As you
start working through filing a patent, you will inevitably stumble
across the term prior art. I remember the first time I was made aware
of it. I was completely confused, and it took some time for me to
completely understand. Let me tell you what prior art is and what it
means to you as you continue to patent your idea.
Prior
art can be defined as all existing information to which a patent
application is compared. This comparison is used to determine if the
new invention is truly new or novel when associated with other known
items. The ability of an invention to be novel is what ultimately
determines if a letter of patent will be awarded or denied the
inventor. You must invent a new item in order for it to be patented.
Prior
art can come in a variety of forms. Items that currently have in force
patents are certainly the most obvious type. It is easy to see how this
type of art can be used to show how your invention lacks novelty. The
inventor has an active monopoly and would not allow you to use their
idea without proper compensation or royalties paid. Also, patented
items, whose patents are no longer in force, can be used in the same
fashion as in force patents.
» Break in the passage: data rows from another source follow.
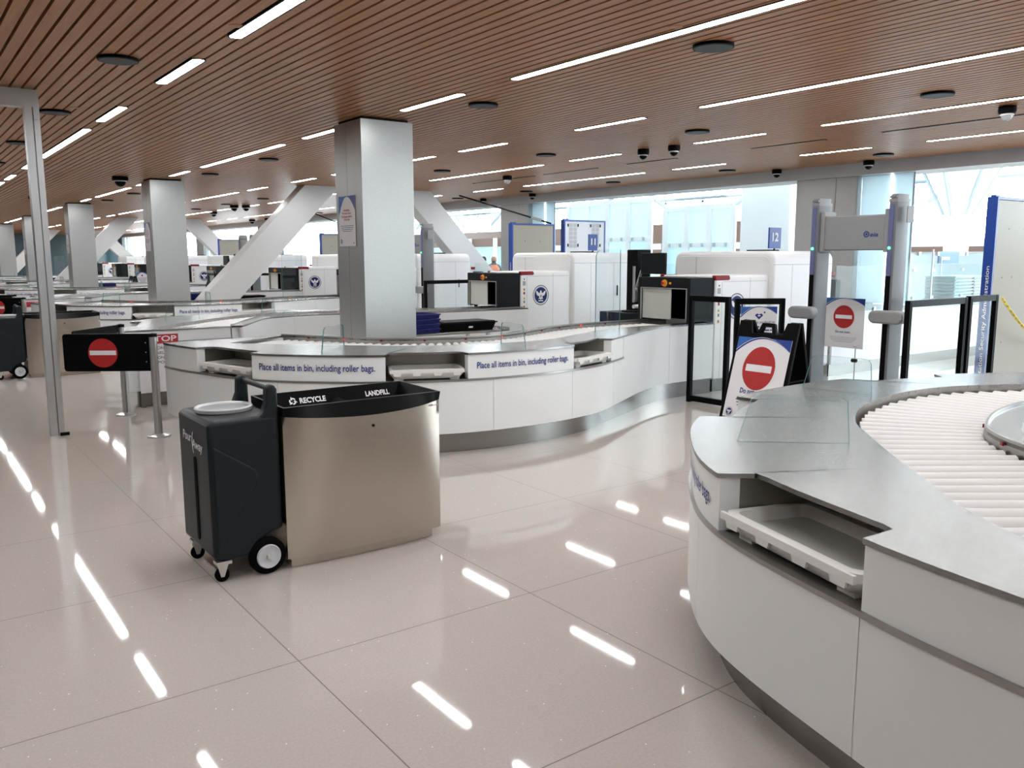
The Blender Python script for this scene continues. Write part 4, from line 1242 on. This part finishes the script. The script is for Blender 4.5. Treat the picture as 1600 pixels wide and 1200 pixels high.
for dy, l in ((2 * PER, 'distant A-frame board in front of the scanner hood below the long brace'), (3 * PER, 'very distant A-frame board just left of the second column')):
    a_frame((6.905, 5.775 + dy), (0.0, -1.0), 0.29, 1.04, 0.74, l)
    mb = MB(); S = Sheet(mb, (7.50, 6.07 + dy, 0.62), (0.84, -0.54, 0), (0, 0, 1)); S.notice(.40, .53, .3); S.disc(.2, .42, .03, INK, .003); S.lines(.2, .32, .32, 6, .04, .014, INK)
    tag(mb.build('safety_notice'), ('white safety notice beside the distant A-frame below the long brace' if dy < 20 else 'white safety notice beside the very distant A-frame'), 'notice')

# stanchions with swinging black no entry panels
def gate_post(x, y, label, plabel, ang, disc=True):
    t = thing('stanchion_gate', label, 'barrier post', (x, y, 0), 'no entry gate posts')
    mb = MB(); mb.lathe([(0.0, 0), (.105, 0), (.105, .010), (.085, .018), (.04, .026), (.036, .03)], (x, y, 0), ZINC, 32); mb.build('foot', t)
    mb = MB(); mb.lathe([(.036, .02), (.036, .965)], (x, y, 0), ALU, 24); p = mb.build('post', t)
    mb = MB(); mb.box(x - .008, x + .008, y - .0385, y - .034, .03, .96, DARKSTEEL); mb.build('groove', p)
    mb = MB(); mb.lathe([(.039, .955), (.039, .985), (.0, .992)], (x, y, 0), BLACKP, 24); mb.build('cap', t)
    d = Vector((math.cos(ang), math.sin(ang), 0)); a = Vector((x, y, 0)) + d * .04
    mb = MB(); S = Sheet(mb, a + d * .80, -d, (0, 0, 1)); Wd = .80
    pr = rrect(0, Wd, .63, .985, .03, 5, (0, 0, 1, 1))
    S.slab(pr, BLACK, -.022, .0); g = mb.build('gate_panel', t, 0.003)
    if disc:
        mb = MB(); S = Sheet(mb, a + d * .80, -d, (0, 0, 1)); S.o = S.o + S.n * .003
        S.disc(.37, .805, .137, RED, .001); S.rect(.37 - .122, .37 + .122, .785, .828, PAPER, .002); mb.build('no_entry_disc', g)
    for z in (.72, .81, .90):
        mb = MB(); S = Sheet(mb, a + d * .80, -d, (0, 0, 1)); S.o = S.o + S.n * .003; S.disc(Wd - .03, z, .006, ZINC, .001, 8); mb.build('rivet', g)
    return t
gate_post(2.0, 8.46, 'steel stanchion with a black no entry panel, in front of the red STOP panel', '', math.radians(146))
gate_post(2.01, 9.86, 'second steel stanchion whose plain black panel shows behind the no entry panel', '', math.radians(228.2), False)
gate_post(2.0, 8.46 + PER, 'distant stanchion with a black no entry panel at the left edge', '', math.radians(146))
gate_post(2.01, 9.86 + PER, 'distant stanchion with a plain black panel behind the left edge no entry panel', '', math.radians(168), False)

# aluminium portal post
t = thing('portal_frame', 'tall grey aluminium portal post with a cross bar going off left', 'portal frame', (1.22, 9.1, 0))
mb = MB(); mb.box(1.165, 1.225, 9.05, 9.17, 0, 3.05, ALU); mb.box(1.235, 1.285, 9.05, 9.17, 0, 3.05, ALU); mb.box(1.225, 1.235, 9.07, 9.17, 0, 3.05, DARKSTEEL); mb.build('post', t)
mb = MB(); mb.box(-3.2, 1.285, 9.05, 9.17, 3.05, 3.205, ALU); mb.build('cross_bar', t)
mb = MB(); mb.box(-3.2, -3.08, 9.05, 9.17, 0, 3.05, ALU); mb.build('post', t)
mb = MB(); mb.box(1.24, 1.32, 9.03, 9.06, 0, .03, BLACKP); mb.build('floor_bolt', t)
mb = MB(); mb.box(1.235, 1.262, 9.035, 9.05, 2.94, 3.01, ALU); mb.build('corner_bracket', t)

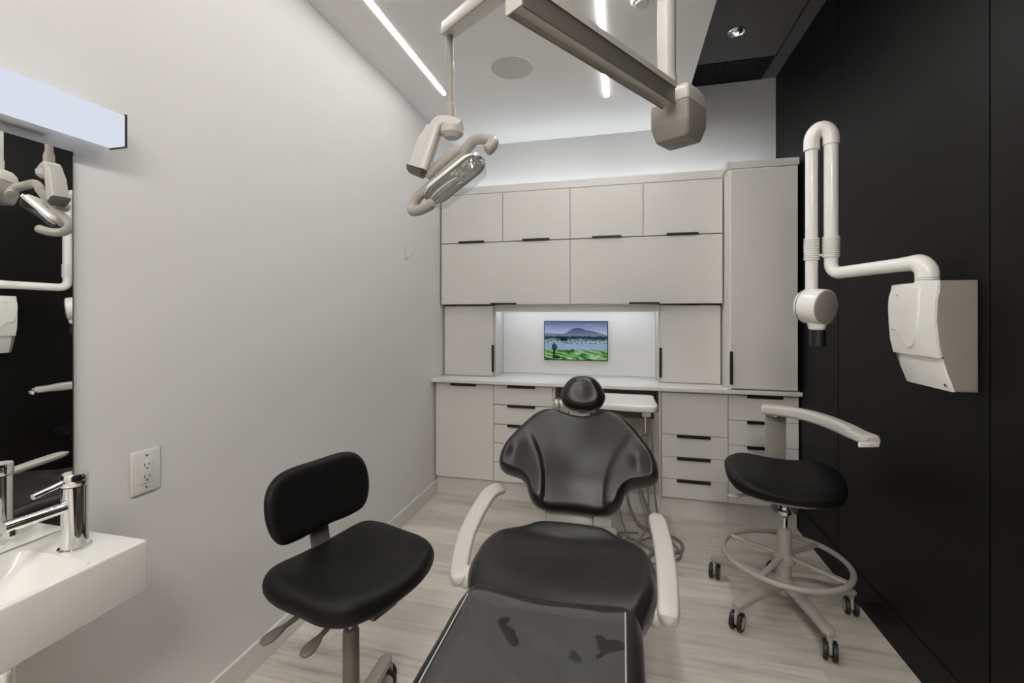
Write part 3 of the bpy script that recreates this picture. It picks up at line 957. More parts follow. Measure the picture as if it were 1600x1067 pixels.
# ------------------------------------------------------------------ ceiling mount: pole, pod and beam
BD = Vector((.5535, .8328, 0)).normalized()      # beam direction
BN = Vector((BD.y, -BD.x, 0))                    # towards the right side of the beam
def ceiling_mount():
    A = Vector((-.232, .904, 2.03)); B = Vector((.105, 1.415, 2.03))
    t = thing('ceiling_mount', 'grey metal beam hung from the ceiling by a round pole and angular pod', 'ceiling mount', (.132, 1.474, ZC))
    bm = NB(); lathe(bm, [(.0275, 2.10), (.0275, ZC - .03)], 32, Matrix.Translation((.136, 1.478, 0)))
    lathe(bm, [(.0275, ZC - .06), (.07, ZC - .05), (.08, ZC - .0005), (0, ZC - .0005)], 32, Matrix.Translation((.136, 1.478, 0)))
    obj('pole', bm, 'plastic_light', t)
    bm = NB(); lathe(bm, [(.0285, 2.146), (.0305, 2.145), (.0305, 2.06), (0, 2.06)], 32, Matrix.Translation((.136, 1.478, 0)))
    obj('pole_sleeve', bm, 'plastic_light', t)
    # beam: inverted channel with a grooved side
    L_ = (B - A).length + .02
    mx = frame(BD, (0, 0, 1), A)
    # local: x along beam, y = z cross x -> left side; right side is -y
    prof = [(.0, 0), (.0, .064), (-.046, .064), (-.046, .046), (-.042, .044), (-.042, .004), (-.046, .002), (-.046, -.003), (-.041, -.003), (-.041, .008), (-.006, .008), (-.006, -.003), (.0, -.003)]
    bm = NB()
    ringA = [bm.verts.new(mx @ Vector((0, p[0], p[1]))) for p in prof]
    ringB = [bm.verts.new(mx @ Vector((L_, p[0], p[1]))) for p in prof]
    n = len(prof)
    for i in range(n): bm.faces.new((ringA[i], ringA[(i + 1) % n], ringB[(i + 1) % n], ringB[i])).material_index = 1 if i in (2, 8, 9, 10) else 0  # paler underside puts bounced light into its colour; upper band is paler too
    bm.faces.new(ringA); bm.faces.new(ringB[::-1])
    obj('beam', bm, ['arm_metal', 'plastic_light'], t, smooth=False)
    bm = NB(); box(bm, -.004, 0.0, -.047, .001, -.004, .066, mx=mx)
    obj('end_cap', bm, 'plastic_light', t, smooth=False)
    # pod, lofted rings aligned with the beam
    O = Vector((.172, 1.492, 0))
    def ring(bm, z, a, b, c, ox=0, oy=0):
        pts = [(-a, -b + c), (-a + c, -b), (a - c, -b), (a, -b + c), (a, b - c), (a - c, b), (-a + c, b), (-a, b - c)]
        return [bm.verts.new(O + BD * (p[0] + ox) + BN * (-p[1] + oy) + Vector((0, 0, z))) for p in pts]
    def loft(rs, m_, name):
        bm = NB()
        V = [ring(bm, *r_) for r_ in rs]
        for a, b in zip(V, V[1:]):
            for i in range(8): bm.faces.new((a[i], a[(i + 1) % 8], b[(i + 1) % 8], b[i]))
        bm.faces.new(V[0]); bm.faces.new(V[-1][::-1])
        bmesh.ops.recalc_face_normals(bm, faces=bm.faces)
        es = [e for e in bm.edges if e.calc_face_angle(0) > .25]
        bmesh.ops.bevel(bm, geom=es, offset=.0035, segments=2, profile=.5, affect='EDGES')
        return obj(name, bm, m_, t, angle=30)
    loft([(1.940, .042, .050, .006), (1.944, .048, .054, .007), (1.985, .064, .063, .008), (2.046, .066, .063, .008)], 'shaded_taupe', 'lower_cover')  # darker cover puts the shade on the pod's sides into its colour
    loft([(2.0465, .066, .063, .008), (2.084, .060, .060, .008), (2.104, .040, .050, .008)], 'plastic_light', 'upper_cover')
    bm = NB()
    mxp = frame(BD, (0, 0, -1), O + Vector((0, 0, 1.9399)))
    for q, z in ((.018, .030), (.006, .034), (-.005, .024)):
        y = -.017
        while y < .022:
            wv = random.uniform(.002, .005)
            box(bm, q - .0022, q + .0022, y, y + wv, .0, .0004, mx=mxp); y += wv + .0016
    obj('print', bm, 'arm_metal', t, smooth=False)
    for s in (-1, 1):
        bm = NB(); lathe(bm, [(.0018, 0), (.0018, .0006), (0, .0006)], 10, frame(BD, (0, 0, -1), O + BD * -.036 + BN * (.030 * s) + Vector((0, 0, 1.9399))))
        obj('screw', bm, 'rubber', t, smooth=False)
ceiling_mount()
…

These items are usually over eighteen
years old and have come to the end of their life cycle. When this
happens, the monopoly held by the inventor is terminated and anyone can
begin to produce, use, or import what was previously patented. Even
though it's no longer enforced as a monopoly, it's still enforced
against any new idea.
Prior
art isn't limited to items that have had, or currently have patents
assigned to them. By definition, it is all existing information, and I
do mean all! Just suppose that you have invented a new machine that
completes some necessary task. While at the local shopping center, you
happen to notice a similar item that accomplishes the same task as your
invention. Closer inspection reveals that the on the shelf item does
not bear a patent pending or in force patent number. What does this
mean? This means that you could manufacturer item as well, but you
could not patent it. The on the shelf item is just as damaging to your
patent application as any patented item is. It shows that your
invention is not as novel as you had hoped.
There is
another area when prior art not so easily uncovered. This type is in
printed form. Newspapers, magazines, technical guides, disclosure
agreements, and any other form of printed material showing an idea,
concept, or application of an item. This information will have to be
considered by any patent examiner when they are reviewing your patent
application.
It is
important to know what prior art is. It's even more important to
understand how it affects an inventor's chance at patenting their idea.
It is everywhere you look, so be diligent in how you search for it!